TASK REQUIREMENTS -> From the first line of the data down to and including the line with "np.linspace(b, hi, n_r)])", copy everything exactly, leaving out pictures.

<<<<

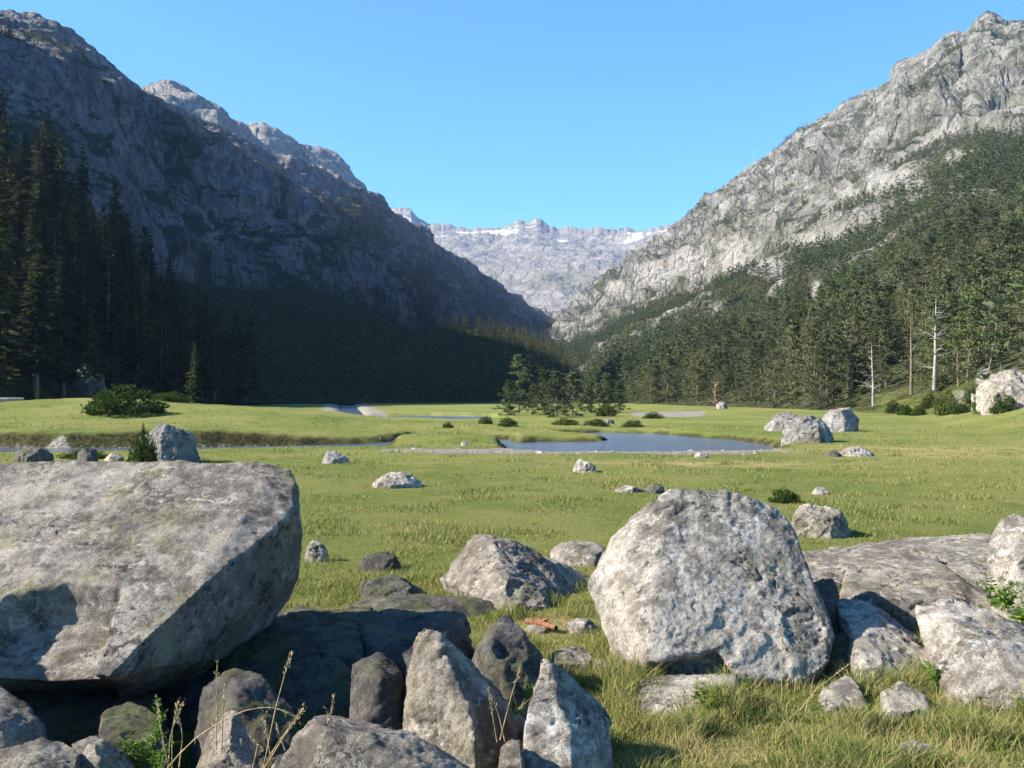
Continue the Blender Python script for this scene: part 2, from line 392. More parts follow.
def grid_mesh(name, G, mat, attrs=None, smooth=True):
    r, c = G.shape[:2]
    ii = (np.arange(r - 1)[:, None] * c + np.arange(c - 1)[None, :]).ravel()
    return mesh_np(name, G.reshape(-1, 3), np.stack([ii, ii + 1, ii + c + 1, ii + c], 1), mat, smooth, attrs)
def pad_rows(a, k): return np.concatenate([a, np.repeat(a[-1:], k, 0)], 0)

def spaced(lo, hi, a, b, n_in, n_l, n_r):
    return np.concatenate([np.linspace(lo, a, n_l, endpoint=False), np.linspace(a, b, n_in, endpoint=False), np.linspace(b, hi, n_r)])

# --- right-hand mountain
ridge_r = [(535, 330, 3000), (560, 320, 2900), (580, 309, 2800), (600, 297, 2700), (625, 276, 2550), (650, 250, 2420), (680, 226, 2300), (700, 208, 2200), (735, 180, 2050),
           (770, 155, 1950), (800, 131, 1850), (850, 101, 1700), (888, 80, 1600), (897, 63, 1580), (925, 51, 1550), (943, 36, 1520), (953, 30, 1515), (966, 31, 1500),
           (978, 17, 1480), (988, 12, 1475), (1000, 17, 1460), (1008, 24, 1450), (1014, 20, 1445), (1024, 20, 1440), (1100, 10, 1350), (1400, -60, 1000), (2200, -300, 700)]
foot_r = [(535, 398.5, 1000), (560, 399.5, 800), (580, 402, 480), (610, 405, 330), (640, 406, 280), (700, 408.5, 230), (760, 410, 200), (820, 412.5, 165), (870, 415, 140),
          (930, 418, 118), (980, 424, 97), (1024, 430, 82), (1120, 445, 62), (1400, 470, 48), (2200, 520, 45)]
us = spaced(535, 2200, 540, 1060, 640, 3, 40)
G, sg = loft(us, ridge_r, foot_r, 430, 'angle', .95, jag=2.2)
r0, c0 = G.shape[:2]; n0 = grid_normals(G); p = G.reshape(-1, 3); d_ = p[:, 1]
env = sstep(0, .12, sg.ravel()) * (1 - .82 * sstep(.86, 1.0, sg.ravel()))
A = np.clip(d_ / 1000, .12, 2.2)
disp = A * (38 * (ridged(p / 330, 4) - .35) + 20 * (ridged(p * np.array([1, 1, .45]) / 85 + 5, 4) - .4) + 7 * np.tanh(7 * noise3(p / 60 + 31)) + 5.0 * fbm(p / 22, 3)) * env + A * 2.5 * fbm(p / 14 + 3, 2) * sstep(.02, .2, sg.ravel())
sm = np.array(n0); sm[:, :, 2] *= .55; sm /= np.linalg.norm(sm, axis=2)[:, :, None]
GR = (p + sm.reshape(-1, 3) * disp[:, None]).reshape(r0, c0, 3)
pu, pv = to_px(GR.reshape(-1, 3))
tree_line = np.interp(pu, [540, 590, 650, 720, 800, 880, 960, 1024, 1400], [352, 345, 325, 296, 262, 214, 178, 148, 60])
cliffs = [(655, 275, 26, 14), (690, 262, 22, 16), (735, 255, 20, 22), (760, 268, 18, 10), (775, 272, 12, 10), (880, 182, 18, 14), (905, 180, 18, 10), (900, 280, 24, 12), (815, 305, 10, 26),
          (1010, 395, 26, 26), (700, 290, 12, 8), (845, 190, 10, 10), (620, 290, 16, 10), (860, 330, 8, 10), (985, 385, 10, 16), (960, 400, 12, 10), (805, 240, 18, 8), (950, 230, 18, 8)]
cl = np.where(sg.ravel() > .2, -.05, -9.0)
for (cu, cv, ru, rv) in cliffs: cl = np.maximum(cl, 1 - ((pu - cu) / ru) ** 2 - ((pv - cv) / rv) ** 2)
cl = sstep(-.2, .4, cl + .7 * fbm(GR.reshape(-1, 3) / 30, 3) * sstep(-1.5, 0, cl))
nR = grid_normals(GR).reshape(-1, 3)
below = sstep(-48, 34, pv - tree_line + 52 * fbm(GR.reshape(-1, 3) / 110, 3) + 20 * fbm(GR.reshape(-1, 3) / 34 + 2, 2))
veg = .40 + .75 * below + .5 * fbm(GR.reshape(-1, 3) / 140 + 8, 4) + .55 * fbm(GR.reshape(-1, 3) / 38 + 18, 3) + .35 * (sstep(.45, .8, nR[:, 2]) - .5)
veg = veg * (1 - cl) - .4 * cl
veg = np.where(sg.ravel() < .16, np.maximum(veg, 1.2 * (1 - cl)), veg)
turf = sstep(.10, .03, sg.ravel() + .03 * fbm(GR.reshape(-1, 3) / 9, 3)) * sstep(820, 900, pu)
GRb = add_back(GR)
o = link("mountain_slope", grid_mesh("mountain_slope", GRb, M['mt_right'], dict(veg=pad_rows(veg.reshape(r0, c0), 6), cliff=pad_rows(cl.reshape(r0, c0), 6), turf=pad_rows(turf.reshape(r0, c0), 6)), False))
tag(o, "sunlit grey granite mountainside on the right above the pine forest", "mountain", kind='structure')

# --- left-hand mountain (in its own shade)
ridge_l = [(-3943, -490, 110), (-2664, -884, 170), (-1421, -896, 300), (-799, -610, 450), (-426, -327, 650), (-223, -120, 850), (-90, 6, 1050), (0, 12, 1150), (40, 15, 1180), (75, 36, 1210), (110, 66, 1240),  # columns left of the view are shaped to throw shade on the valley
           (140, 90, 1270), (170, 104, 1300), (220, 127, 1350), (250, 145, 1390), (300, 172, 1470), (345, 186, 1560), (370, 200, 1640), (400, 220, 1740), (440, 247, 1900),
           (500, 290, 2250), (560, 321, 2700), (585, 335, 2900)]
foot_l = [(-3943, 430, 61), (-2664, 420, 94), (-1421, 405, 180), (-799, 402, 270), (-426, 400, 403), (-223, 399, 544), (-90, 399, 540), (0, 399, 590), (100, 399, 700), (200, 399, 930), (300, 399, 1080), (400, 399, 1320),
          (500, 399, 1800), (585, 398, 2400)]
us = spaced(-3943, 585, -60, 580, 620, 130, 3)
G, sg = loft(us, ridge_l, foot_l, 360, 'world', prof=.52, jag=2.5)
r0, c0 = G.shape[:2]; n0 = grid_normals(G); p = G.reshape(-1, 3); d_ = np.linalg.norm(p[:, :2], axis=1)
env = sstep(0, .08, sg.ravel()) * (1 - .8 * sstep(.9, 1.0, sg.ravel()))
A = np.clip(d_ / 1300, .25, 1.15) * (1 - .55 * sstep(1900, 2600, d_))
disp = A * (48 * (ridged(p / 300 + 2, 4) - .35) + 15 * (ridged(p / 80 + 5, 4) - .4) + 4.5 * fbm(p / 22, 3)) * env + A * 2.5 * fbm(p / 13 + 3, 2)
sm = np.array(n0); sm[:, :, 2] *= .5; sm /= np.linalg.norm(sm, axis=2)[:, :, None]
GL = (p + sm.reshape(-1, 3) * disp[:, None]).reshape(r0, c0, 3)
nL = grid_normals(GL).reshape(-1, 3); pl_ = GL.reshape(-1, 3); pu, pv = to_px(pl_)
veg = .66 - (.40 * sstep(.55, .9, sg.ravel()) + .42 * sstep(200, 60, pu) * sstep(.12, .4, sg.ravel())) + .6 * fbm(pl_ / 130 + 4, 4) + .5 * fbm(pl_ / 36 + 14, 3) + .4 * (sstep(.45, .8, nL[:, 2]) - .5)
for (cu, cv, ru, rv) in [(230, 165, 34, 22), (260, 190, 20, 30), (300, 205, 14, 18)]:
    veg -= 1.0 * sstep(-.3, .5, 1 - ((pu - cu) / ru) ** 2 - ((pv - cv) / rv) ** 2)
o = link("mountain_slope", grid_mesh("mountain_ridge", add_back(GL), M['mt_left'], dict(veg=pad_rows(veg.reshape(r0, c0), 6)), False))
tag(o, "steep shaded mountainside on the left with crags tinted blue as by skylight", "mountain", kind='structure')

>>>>

TASK SOLUTION ->
Continue the Blender Python script for this scene: part 2, from line 392. More parts follow.
def grid_mesh(name, G, mat, attrs=None, smooth=True):
    r, c = G.shape[:2]
    ii = (np.arange(r - 1)[:, None] * c + np.arange(c - 1)[None, :]).ravel()
    return mesh_np(name, G.reshape(-1, 3), np.stack([ii, ii + 1, ii + c + 1, ii + c], 1), mat, smooth, attrs)
def pad_rows(a, k): return np.concatenate([a, np.repeat(a[-1:], k, 0)], 0)

def spaced(lo, hi, a, b, n_in, n_l, n_r):
    return np.concatenate([np.linspace(lo, a, n_l, endpoint=False), np.linspace(a, b, n_in, endpoint=False), np.linspace(b, hi, n_r)])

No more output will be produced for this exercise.